Bi-branes: Target Space Geometry for World Sheet topological Defects

TL;DR

This paper introduces bi-branes as submanifolds in product target spaces that describe topological defects in world sheet theories, linking geometric data with defect fusion and algebraic structures.

Contribution

It defines bi-branes as geometric objects for topological defects, explains their role in Wess-Zumino terms, and connects their fusion to algebraic structures like the Verlinde algebra.

Findings

Bi-branes are submanifolds called biconjugacy classes in WZW models.

The algebra of functions on biconjugacy classes relates to defect partition functions.
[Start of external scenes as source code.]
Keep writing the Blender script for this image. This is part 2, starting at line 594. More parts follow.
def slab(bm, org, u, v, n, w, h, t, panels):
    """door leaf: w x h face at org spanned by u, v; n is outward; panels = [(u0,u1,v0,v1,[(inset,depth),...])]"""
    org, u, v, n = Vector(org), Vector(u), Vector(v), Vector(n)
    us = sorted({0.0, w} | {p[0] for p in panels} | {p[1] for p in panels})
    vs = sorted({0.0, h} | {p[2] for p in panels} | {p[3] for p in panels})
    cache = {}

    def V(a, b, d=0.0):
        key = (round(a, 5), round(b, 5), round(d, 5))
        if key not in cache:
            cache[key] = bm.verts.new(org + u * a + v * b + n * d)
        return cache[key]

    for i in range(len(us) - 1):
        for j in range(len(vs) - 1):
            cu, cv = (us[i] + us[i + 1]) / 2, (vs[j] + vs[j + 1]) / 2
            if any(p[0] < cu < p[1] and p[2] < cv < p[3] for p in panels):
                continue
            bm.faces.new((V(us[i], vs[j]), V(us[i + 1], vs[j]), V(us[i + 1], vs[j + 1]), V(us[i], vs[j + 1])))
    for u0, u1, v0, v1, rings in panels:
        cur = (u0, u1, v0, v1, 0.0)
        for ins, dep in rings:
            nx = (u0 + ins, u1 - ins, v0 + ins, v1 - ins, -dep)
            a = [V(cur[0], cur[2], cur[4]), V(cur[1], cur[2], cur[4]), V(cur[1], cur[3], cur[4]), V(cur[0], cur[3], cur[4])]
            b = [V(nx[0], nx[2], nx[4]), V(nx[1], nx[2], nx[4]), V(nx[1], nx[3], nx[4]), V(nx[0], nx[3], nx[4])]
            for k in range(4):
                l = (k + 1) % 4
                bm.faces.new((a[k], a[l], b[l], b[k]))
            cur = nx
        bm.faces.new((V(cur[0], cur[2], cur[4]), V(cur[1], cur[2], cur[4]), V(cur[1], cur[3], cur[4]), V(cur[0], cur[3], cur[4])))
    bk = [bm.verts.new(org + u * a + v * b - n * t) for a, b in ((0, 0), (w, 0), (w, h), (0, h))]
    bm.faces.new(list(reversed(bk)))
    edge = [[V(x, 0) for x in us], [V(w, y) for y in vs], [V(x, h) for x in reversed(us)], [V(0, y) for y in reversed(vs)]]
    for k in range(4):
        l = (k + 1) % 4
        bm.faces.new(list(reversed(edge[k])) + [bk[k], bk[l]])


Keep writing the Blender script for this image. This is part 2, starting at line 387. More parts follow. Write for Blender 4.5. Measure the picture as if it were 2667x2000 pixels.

Fusion of bi-branes encodes the Verlinde algebra in WZW theories.

Abstract

We establish that the relevant geometric data for the target space description of world sheet topological defects are submanifolds - which we call bi-branes - in the product M1 x M2 of the two target spaces involved. Very much like branes, they are equipped with a vector bundle, which in backgrounds with non-trivial B-field is actually a twisted vector bundle. We explain how to define Wess-Zumino terms in the presence of bi-branes and discuss the fusion of bi-branes. In the case of WZW theories, symmetry preserving bi-branes are shown to be biconjugacy classes. The algebra of functions on a biconjugacy class is shown to be related, in the limit of large level, to the partition function for defect fields. We finally indicate how the Verlinde algebra arises in the fusion of WZW bi-branes.